Thursday, November 14, 2013

Station Day!

Every year, each class gets one or two Station Days a year. I enjoy Station Day a lot because it puts the onus of the learning on the students. For me, Station Day is usually spent running around because they have a dozen questions and one teacher and are constantly seeking approval before writing down an answer. But it's worthwhile time because I get to really answer their questions and see what problems the students still have. Every year on Station Day, I usually go home exhausted and tired but feeling pretty good about my students and my teaching.

Preparation is the key for a successful Station Day. You need to decide on how the students will work, create a filler for students who finish dramatically early, and create the stations. Each station needs directions the students can read independently and figure out as well as whatever necessary to complete the task.

I have created Station Days for the topics that I know cause students a lot of trouble because they need to be in the thick of it and muddle around with the complexity of the language. I suppose you could make stations for vocab practice but I prefer different cards games and activities for that. Station Day, for me, is a day when they can struggle and triumph. Topics that have lent themselves well to me are the preterit vs imperfect or subjunctive when the vocab of the unit drives the grammar points.



To create the stations, I create various activities so that each station is something different to be done. Examples are: unscrambling sentences, matching sentence with a word that completes it, match beginning of the sentence with the end of a sentence, unscramble a story to put it in order, translate sentence, play tic tac toe, play memory or go fish, or match sentences with explanations for tense choice. Most stations have something tangible to do and accompanying cards to manipulate.

This is never something I send students alone to do; they are always paired for two reasons: educational and logistical. First, learning is a social endeavor. By pairing my students, they can learn from each other and talk out the problems they have and fill in each others' gaps in knowledge. I always pair students of like ability so that the kids who are really good with a concept will complete it and not feel like they did all the work and their partner did nothing. Additionally, by pairing students who struggle together, I can stay closer to those pairs to help them more. Secondly, if students work in pairs and there are 15 pairs and five stations, you only need to make 3 of each station. If students work individually and there are five stations, you need to make 10 of each station.

So that is from where Station Day came in my classroom and last week on Thursday I prepared for a day of running around and crazily answering questions about the preterit and imperfect tenses.

I started by giving the directions and explaining how Station Day worked. They would have around an hour to complete all four stations. They would record their answers on their answer sheet that is shared by the partnership. If they had questions, they should consult their vocabulary packet, grammar review packet and each other before asking me. I informed them that if they asked me but didn't have their packets out, I would not answer their question. They have to try and help themselves before I will help them. I also informed them that should they finish early, there was a word search on the back of their answer sheet. The word search had over 60 vocab words hidden and the more they found, the more Cleggeuros (currency of my class) they would earn to put toward making corrections on assignments.

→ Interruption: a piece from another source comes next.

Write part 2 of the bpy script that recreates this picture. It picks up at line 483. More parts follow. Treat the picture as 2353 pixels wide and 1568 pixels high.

Finally, I showed the slide with their partners and where each pair was to sit. I kept the students I knew who would struggle closer to me so I was readily available to help them. They picked up their first station, sat with their partners and got to work. The powerpoint that I made with the directions, also had count down slides that changed every minute so that students knew how long they had to complete their work. I find that giving them a countdown also focuses them much more.

Knowing all that I put into place to allow them success, I was still expecting the "Station Day Run Around" which must look like I'm a store manager on Black Friday. But what happened was remarkably and astonishingly different than my expectations: I was bored.

To my amazement my students were actually working in partners well, using their packets and consulting wordreference.com when they didn't know a word. I heard them saying things like "is this preterit because it's a one time action or because it's an interruption" and then the student who asked received a response either from his/her partner or from someone sitting nearby. Students were helping each other before they raised their hand and then the questions they asked me were thoughtful and legitimate rather than born out of a sense of helplessness as in years past.

I walked around impressed by my own genius. Was it I who had taught them the concept so well? Was it the pairings that I had chosen? Was it the activities being their level plus one so as to push them farther but  not make it unreachable? Was it that my students were simply brilliant? Or had the stars aligned for this one class and one class only? It couldn't possibly happen again on Friday in both of my classes could it? Certainly not for my 4BD class which has needed more help than the other classes the entire year.

Yet it did. Three classes, three Station Days, three successes. I thought: either they knew what they were doing or they were making mistakes with confidence. I feared that when I graded their papers, I'd find that it was a disaster and they didn't ask questions when they should have.

However that didn't happen either and I was once again shocked and awed by my students. The grades were higher compared to the previous two years and the mistakes made were common mistakes with this topics and what I expected them to make.

I am extremely proud to do the work that I do.

I am extremely proud of my hard-working students who did their very best and were completely focused on the task at hand for the entire class. Because of their hard work and focused attention, I am also allowing them opportunities to correct their papers and earn credit back so they can ask me for clarifications on what is still troubling them.

I encourage every educator to try a Station Day and see if the stars will align for you and your students as well!